Rising regulatory fees are holding back advisers

Rising regulatory fees are holding back advisers

Angry advisers are calling for an urgent review on regulatory fees following fears that recent rises may force smaller independent financial advisers out of business.

Aj Somal joins a growing list of disgruntled advisers who have blasted the recent fee hikes by both the Financial Conduct Authority and Financial Services Compensation Scheme, as he says the spiralling costs punish well-run businesses for the mistakes of badly-run practices.

The IFA at Birmingham-based Aurora Financial Planning argues that it will be impossible to “bring in new blood” to the profession if there is a fall in the number of companies offering advice.

Mr Somal says: “There has been a sharp rise in professional indemnity premiums over the past few years, and it would be a real shame if that meant well-run, small financial advice companies going out of business, as it would mean even fewer clients being able to access high-quality financial advice by qualified financial professionals.

“There is a need to bring in new blood into the profession, and if there is a fall in the number of firms that offer advice, then this drive to bring in new blood will be undermined. 

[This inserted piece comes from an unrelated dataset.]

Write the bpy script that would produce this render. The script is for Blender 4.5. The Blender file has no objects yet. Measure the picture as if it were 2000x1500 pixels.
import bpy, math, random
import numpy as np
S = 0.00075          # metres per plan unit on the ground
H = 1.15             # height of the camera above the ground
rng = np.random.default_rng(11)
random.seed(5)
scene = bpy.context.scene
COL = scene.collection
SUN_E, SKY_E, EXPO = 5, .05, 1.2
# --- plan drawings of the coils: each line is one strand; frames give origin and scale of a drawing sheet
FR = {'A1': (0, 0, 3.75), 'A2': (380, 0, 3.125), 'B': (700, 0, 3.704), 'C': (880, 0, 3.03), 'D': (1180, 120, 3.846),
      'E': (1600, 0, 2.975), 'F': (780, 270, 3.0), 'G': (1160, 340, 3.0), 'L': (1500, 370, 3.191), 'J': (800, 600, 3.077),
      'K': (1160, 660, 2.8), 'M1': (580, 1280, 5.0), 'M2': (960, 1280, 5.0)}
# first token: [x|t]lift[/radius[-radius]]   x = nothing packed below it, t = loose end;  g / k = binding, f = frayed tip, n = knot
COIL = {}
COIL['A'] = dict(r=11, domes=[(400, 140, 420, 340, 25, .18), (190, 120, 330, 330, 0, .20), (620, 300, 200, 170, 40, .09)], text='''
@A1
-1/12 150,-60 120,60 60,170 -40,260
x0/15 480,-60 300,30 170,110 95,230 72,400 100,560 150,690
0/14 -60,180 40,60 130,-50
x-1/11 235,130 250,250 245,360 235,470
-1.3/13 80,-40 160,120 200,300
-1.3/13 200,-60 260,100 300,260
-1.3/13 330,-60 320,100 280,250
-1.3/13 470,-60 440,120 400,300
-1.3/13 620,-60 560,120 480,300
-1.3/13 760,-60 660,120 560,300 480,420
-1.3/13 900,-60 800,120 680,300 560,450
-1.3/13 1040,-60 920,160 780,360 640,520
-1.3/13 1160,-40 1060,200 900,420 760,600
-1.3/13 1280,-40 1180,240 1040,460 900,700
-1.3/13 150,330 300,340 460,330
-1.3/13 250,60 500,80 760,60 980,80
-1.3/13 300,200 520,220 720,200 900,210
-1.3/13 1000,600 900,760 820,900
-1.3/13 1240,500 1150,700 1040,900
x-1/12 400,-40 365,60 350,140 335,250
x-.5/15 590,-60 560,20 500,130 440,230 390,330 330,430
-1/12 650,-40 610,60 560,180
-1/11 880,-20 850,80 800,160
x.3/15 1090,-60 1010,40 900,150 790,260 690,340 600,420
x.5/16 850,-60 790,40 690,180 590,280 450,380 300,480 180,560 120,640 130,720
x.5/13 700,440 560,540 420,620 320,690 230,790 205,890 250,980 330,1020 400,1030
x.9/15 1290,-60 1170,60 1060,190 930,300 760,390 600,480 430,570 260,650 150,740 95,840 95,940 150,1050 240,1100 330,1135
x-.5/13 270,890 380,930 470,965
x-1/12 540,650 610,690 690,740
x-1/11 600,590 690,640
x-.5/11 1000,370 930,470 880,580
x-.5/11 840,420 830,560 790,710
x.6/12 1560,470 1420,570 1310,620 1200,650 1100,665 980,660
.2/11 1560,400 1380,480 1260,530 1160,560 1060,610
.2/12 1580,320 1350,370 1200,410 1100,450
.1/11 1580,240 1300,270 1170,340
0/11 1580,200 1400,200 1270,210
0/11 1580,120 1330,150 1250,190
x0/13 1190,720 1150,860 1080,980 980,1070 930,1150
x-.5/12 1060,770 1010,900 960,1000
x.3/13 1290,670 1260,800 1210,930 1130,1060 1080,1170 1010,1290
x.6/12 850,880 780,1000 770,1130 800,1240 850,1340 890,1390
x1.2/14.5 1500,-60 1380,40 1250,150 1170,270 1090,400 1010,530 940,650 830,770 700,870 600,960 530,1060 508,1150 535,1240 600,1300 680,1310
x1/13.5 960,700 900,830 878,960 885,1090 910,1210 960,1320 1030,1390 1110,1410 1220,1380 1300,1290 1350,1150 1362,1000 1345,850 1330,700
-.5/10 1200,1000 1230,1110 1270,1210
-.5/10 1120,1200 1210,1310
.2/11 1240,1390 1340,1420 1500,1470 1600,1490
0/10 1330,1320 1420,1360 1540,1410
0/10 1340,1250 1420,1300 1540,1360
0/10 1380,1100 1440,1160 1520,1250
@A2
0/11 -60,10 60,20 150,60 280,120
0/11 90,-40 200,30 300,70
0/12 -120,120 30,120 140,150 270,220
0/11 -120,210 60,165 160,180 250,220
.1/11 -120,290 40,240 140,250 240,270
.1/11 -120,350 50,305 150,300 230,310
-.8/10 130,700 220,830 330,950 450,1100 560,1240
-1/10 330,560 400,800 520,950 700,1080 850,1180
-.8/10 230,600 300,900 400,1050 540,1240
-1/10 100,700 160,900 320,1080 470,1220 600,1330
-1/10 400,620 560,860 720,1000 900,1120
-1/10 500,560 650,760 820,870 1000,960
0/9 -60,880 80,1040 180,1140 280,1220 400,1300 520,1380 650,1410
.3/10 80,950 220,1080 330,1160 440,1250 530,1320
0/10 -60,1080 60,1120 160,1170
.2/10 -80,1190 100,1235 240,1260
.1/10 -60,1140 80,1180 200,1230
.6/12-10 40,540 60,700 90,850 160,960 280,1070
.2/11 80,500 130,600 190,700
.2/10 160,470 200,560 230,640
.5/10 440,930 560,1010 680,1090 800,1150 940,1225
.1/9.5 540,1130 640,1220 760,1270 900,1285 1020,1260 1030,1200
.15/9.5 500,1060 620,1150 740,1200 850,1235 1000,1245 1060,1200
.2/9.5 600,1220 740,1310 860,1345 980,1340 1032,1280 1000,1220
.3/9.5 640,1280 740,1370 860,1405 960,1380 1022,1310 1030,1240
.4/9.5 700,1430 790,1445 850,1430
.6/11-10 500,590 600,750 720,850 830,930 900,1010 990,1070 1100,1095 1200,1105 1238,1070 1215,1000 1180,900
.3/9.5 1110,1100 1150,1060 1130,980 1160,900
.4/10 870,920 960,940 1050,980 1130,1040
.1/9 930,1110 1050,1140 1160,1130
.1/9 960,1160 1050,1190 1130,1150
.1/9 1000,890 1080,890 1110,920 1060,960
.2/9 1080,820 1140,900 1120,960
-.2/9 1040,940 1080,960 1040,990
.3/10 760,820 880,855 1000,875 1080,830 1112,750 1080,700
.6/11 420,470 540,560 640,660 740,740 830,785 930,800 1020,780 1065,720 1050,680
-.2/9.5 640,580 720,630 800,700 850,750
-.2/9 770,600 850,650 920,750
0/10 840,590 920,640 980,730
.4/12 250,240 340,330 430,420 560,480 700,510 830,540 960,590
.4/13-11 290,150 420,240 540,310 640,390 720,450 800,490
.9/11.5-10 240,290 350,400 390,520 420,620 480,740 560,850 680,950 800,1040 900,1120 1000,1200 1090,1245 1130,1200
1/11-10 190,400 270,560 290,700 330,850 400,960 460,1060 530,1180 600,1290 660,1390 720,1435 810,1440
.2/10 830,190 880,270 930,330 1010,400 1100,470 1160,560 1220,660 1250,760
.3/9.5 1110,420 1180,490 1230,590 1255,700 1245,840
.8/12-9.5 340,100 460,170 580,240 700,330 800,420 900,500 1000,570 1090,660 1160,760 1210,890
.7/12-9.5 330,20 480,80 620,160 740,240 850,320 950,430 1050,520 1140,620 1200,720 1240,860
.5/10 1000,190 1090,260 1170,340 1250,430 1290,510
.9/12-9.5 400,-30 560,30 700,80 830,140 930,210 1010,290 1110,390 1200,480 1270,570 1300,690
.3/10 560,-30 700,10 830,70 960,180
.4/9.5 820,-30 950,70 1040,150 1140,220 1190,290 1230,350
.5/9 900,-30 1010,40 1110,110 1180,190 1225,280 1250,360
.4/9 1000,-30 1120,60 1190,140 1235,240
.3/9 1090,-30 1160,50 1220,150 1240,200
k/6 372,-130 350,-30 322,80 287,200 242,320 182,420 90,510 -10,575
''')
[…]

“The FSCS funding means that well-run, compliant firms have to pay for the bad practices of poorly run firms, this is an age-old argument, and has been debated ever since I entered the profession over 20 years ago.

Key Points

  • Advisers are complaining about the recent hike in FCA and FSCS fees
  • Increased fees are preventing the profession from developing
  • The FCA is accused of restricting access to good financial advice

“There is no easy answer to the funding of the FSCS, but a review of the current funding structure is required, with perhaps well-run firms who have a very low historic complaint level paying less than those firms that have had a history of complaints in the past.”

The need for urgent change is echoed by Ricky Chan, who stresses that the industry is “approaching tipping point” as the current model is “broken and unsustainable”.

The director and chartered financial planner at London-based IFS Wealth & Pensions says: “I think we’re approaching tipping point, but the worst is yet to come – there will be increased claims during the recession when markets fall and issues emerge relating to defined benefit transfers. Both PI insurance and FSCS [costs] have been ever-increasing and adding pressure onto advisers.”

He adds: “The current ‘good guy pays’ model is quite simply broken and unsustainable, yet no one, not the FCA or the Treasury, wishes to take responsibility to proactively find a better solution, despite the Personal Finance Society’s and advisers’ lobbying.

“I have no doubt that this is hindering our profession to progress and innovate, and ultimately it reduces consumers’ access to affordable advice simply because the cost to open a client case file is also rising every year – firms cannot keep costs at the same level forever.”